— Start of Dataset excerpt —

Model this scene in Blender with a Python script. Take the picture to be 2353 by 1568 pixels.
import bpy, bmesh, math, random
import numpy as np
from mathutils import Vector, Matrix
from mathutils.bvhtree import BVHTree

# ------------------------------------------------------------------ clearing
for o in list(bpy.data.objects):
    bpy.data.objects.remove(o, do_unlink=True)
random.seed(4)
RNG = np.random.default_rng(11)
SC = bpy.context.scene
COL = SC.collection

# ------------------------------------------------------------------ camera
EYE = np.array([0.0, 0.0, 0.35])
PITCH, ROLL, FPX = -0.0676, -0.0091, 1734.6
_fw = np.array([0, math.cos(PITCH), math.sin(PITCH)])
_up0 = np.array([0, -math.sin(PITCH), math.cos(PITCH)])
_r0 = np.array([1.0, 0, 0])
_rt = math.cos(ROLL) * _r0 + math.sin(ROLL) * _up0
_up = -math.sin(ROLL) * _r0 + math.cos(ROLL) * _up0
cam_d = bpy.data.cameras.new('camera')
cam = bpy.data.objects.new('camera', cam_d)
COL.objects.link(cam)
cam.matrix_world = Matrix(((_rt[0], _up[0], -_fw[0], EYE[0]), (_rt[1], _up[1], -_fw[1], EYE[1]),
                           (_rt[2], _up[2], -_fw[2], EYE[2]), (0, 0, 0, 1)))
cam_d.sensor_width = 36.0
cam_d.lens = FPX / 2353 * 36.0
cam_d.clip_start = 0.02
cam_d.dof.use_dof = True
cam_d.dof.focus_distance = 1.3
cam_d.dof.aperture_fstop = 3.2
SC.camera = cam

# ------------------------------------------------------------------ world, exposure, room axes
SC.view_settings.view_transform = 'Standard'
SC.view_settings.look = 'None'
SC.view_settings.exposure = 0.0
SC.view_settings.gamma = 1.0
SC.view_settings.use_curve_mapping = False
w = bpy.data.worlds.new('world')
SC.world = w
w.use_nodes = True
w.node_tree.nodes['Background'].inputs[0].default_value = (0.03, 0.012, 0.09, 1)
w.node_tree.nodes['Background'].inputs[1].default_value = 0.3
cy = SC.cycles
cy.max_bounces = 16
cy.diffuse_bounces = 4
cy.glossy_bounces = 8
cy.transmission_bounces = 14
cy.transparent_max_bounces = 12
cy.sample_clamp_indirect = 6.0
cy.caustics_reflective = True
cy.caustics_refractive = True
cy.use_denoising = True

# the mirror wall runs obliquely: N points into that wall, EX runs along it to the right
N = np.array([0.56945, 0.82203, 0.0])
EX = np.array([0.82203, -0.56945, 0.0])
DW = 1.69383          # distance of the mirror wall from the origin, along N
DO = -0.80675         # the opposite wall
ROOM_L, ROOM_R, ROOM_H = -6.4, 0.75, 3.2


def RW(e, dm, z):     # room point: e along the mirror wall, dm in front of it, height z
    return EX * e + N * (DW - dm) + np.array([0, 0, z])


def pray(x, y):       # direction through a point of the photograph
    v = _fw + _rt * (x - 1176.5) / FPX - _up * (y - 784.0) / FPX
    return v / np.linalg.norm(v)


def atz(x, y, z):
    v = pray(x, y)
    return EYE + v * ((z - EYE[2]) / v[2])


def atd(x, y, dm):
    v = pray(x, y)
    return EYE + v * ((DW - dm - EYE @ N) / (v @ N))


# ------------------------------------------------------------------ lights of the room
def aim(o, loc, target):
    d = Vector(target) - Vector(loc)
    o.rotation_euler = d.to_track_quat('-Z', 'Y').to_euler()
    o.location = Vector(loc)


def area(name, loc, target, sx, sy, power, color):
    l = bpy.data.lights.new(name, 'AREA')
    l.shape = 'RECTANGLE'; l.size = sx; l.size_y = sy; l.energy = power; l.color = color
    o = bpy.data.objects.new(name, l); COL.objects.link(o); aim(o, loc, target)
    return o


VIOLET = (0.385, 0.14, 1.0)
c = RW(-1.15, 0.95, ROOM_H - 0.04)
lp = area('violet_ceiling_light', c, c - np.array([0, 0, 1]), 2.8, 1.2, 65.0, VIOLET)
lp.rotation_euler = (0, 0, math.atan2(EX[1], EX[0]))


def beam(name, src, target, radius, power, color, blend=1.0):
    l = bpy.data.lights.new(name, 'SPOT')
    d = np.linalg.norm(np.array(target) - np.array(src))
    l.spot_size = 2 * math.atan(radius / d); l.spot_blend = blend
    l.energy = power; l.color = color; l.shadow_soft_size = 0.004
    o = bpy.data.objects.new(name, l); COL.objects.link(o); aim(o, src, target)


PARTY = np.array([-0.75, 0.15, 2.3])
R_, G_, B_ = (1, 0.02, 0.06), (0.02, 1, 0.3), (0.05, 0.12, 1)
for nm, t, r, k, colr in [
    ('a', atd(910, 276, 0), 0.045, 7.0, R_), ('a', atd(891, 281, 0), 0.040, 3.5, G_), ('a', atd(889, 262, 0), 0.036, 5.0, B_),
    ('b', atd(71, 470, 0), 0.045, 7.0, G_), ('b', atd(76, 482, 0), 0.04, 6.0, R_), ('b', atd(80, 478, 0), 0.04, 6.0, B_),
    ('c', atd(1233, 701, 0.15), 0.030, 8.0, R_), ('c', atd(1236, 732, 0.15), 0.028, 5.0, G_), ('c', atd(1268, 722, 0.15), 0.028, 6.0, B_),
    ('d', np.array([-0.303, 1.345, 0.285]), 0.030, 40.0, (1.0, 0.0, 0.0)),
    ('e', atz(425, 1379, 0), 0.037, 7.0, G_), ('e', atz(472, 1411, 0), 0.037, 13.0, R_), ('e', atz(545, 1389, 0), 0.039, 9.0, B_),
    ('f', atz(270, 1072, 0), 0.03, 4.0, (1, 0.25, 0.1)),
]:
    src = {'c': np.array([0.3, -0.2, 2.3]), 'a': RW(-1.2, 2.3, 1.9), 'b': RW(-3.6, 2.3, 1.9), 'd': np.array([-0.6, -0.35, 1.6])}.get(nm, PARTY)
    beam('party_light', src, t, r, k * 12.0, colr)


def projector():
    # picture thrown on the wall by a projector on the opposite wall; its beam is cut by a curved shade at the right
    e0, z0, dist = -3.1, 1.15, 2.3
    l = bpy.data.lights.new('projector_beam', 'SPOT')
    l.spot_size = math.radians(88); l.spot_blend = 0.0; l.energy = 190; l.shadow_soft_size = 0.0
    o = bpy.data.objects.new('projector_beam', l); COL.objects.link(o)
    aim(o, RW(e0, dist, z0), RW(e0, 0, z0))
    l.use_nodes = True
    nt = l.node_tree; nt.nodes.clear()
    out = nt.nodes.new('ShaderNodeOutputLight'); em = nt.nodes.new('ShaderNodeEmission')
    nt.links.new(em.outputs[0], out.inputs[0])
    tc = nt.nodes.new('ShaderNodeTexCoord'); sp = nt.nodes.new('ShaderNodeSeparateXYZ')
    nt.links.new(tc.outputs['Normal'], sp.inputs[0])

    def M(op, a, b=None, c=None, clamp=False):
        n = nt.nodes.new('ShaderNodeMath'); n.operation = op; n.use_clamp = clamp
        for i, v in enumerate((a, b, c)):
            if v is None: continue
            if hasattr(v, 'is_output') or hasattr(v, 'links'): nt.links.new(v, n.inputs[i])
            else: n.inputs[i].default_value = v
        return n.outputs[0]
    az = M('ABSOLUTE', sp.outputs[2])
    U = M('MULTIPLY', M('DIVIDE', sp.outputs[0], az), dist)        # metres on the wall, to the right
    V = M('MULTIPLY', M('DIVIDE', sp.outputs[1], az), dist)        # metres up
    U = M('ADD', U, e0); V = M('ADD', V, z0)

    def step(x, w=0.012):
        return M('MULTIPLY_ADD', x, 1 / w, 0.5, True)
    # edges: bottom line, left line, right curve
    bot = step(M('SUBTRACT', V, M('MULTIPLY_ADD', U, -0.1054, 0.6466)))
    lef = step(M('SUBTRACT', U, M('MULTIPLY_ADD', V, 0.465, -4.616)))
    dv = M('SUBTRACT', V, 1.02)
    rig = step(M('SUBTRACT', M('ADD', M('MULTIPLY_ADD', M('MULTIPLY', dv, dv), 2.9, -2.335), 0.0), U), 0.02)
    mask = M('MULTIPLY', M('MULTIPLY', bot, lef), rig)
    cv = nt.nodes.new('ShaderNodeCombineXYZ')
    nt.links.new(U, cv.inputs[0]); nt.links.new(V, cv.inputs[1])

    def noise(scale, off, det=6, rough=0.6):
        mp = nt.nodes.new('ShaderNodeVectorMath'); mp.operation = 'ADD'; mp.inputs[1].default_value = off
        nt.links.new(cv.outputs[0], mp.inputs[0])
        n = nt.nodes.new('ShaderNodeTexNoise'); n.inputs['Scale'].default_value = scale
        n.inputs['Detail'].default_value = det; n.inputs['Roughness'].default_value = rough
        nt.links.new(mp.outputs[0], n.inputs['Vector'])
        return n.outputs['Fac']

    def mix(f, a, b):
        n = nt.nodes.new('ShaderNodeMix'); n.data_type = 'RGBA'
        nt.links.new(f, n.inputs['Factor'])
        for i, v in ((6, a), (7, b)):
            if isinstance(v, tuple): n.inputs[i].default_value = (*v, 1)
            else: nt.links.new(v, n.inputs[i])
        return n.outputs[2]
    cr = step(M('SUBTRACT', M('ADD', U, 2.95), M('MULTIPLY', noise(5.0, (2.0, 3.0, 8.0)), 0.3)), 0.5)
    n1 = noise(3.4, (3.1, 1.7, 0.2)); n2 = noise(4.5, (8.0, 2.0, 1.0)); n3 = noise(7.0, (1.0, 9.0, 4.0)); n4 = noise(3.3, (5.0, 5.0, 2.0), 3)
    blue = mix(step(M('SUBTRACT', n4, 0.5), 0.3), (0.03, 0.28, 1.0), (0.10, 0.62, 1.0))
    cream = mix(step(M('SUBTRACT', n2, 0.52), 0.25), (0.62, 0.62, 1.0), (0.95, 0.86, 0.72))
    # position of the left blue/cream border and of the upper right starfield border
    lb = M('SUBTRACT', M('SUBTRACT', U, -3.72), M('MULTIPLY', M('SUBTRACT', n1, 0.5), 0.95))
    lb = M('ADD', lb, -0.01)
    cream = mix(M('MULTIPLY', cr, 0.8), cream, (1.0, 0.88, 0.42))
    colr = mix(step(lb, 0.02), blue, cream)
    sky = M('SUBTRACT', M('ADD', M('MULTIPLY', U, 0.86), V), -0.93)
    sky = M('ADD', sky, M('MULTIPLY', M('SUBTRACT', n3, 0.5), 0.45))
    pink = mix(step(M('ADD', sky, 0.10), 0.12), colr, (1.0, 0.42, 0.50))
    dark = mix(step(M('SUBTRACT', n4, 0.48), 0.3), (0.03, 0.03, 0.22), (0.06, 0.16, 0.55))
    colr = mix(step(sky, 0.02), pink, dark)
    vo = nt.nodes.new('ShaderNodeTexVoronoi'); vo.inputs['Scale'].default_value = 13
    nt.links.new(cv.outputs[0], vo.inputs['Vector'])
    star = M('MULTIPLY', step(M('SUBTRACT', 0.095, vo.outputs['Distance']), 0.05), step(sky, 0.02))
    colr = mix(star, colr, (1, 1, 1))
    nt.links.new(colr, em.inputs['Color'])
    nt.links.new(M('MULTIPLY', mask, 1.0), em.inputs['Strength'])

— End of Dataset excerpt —

● **Set exercise**: Go through the data above and find the lines with the word "picture". Copy each of those lines.

● **Exercise output**:
Model this scene in Blender with a Python script. Take the picture to be 2353 by 1568 pixels.
    # picture thrown on the wall by a projector on the opposite wall; its beam is cut by a curved shade at the right